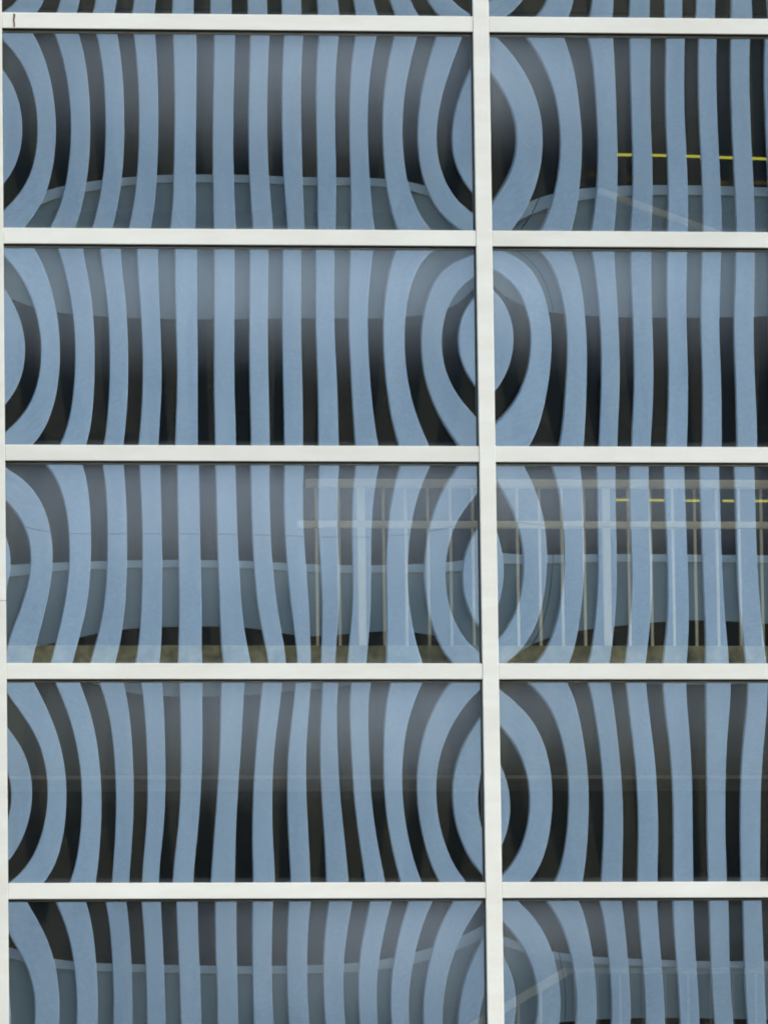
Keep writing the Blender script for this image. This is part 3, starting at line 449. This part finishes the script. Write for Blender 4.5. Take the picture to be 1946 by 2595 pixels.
sloped('sloping_rail', 'short beige rail falling to the right behind the upper right full pane', ((3.885, 8.985), (4.58, 8.735)), M_stair, 0.030, 0.04, 0, 0.2)

# ------------------------------------------------------------ the block across the street, mirrored in the panes
P_, U0, FW, S_, V0, T_, H_ = 0.395039, 3.582336, 0.168719, 3.582793, 7.422271, 0.110486, 0.975842
V0 += ZG
opp = thing('finned_office_block', 'pale office block with upright fins across the street, seen mirrored in the panes', 'building')
K0, K1 = -20, 46
YF = -45.0
sills = [V0 + S_ - k * S_ for k in range(0, 6)]           # tops of the sills, highest first
ztop = sills[0] + S_ + 0.4
zbot = 0.13
first = None
bm = bmesh.new()
w = P_ - FW - 0.012
joints = [zbot, 6.9, 13.92, ztop]
for a, b in zip(joints[:-1], joints[1:]):
    if b - a < 0.3: continue
    add_prism(bm, [(0.004, 0.0), (w - 0.004, 0.0), (w, -0.004), (w, -0.119), (0, -0.119), (0, -0.004)], a + 0.004, b - 0.004)
fin_mesh = done(bm, 'fin', M_fin)
for k in range(K0, K1):
    o = put('fin', fin_mesh, opp)
    o.location = (U0 + P_ * k + FW + 0.007, YF, 0)
xo0, xo1 = U0 + P_ * K0, U0 + P_ * K1
xj = U0 + P_ * 14 + 0.07
segs = [xo0, xj - 20 * P_, xj, xj + 20 * P_, xo1]
levels = sills + []
for s in sills:
    for a, b in zip(segs[:-1], segs[1:]):
        box('sill', M_sill, (a + 0.004, b - 0.004, YF - 0.30, YF - 0.121, s - T_, s), opp)
        box('spandrel', M_spandrel, (a + 0.004, b - 0.004, YF - 0.30, YF - 0.165, max(s - H_, 0.14), s - T_ - 0.002), opp)
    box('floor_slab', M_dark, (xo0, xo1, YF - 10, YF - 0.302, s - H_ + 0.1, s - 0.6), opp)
for k in range(-1, 6):
    zb = sills[k] if k >= 0 else sills[0] + S_
    if k >= 0:
        zt = (sills[k - 1] - H_) if k else sills[0] + S_ - H_
        zb = sills[k]
        if zt - zb < 0.3: continue
        for i in range(0, K1 - K0, 6):
            a = xo0 + i * P_; b = a + 6 * P_
            box('window_pane', M_opp_glass, (a + 0.002, b - 0.002, YF - 0.182, YF - 0.170, zb + 0.002, zt - 0.002), opp)
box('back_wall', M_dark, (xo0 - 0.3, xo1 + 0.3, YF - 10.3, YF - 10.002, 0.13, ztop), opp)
box('side_wall', M_wall, (xo0 - 0.3, xo0 - 0.002, YF - 10, YF - 0.15, 0.13, ztop), opp)
box('side_wall', M_wall, (xo1 + 0.002, xo1 + 0.3, YF - 10, YF - 0.15, 0.13, ztop), opp)
box('roof_slab', M_wall, (xo0, xo1, YF - 10, YF - 0.122, sills[0] + S_ - H_, ztop), opp)
box('base_wall', M_wall, (xo0, xo1, YF - 0.42, YF - 0.303, 0.13, sills[-1] - H_ if sills[-1] - H_ > 0.3 else 0.3), opp)

def tube(label, xa_, xb_, z):
    t = thing('strip_light', label, 'light', 'strip lights in the block opposite', (xa_, YF - 1.5, z))
    L = xb_ - xa_
    bm = bmesh.new(); add_box(bm, 0, L, -0.03, 0.03, 0.0, 0.024)
    put('tube', done(bm, 'tube', M_light), t)
    bm = bmesh.new(); add_box(bm, -0.03, L + 0.03, -0.06, 0.06, 0.034, 0.07)
    put('housing', done(bm, 'housing', M_dark), t)
tube('yellow strip light mirrored at the left of the pair in the upper right pane', 9.97, 11.50, 17.725)
tube('yellow strip light mirrored at the right edge of the upper right pane', 11.70, 14.2, 17.727)
tube('yellow strip light mirrored above the railing, left one of the pair', 9.97, 11.15, 14.53)
tube('yellow strip light mirrored above the railing at the right edge', 11.34, 14.0, 14.53)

----------

* [What you need to do]:
Write down every line from the opening of the listing to the line with "sloped('sloping_rail', 'short beige", both included, and nothing else; the pictures are omitted.

* [Task solution]:
Keep writing the Blender script for this image. This is part 3, starting at line 449. This part finishes the script. Write for Blender 4.5. Take the picture to be 1946 by 2595 pixels.
sloped('sloping_rail', 'short beige rail falling to the right behind the upper right full pane', ((3.885, 8.985), (4.58, 8.735)), M_stair, 0.030, 0.04, 0, 0.2)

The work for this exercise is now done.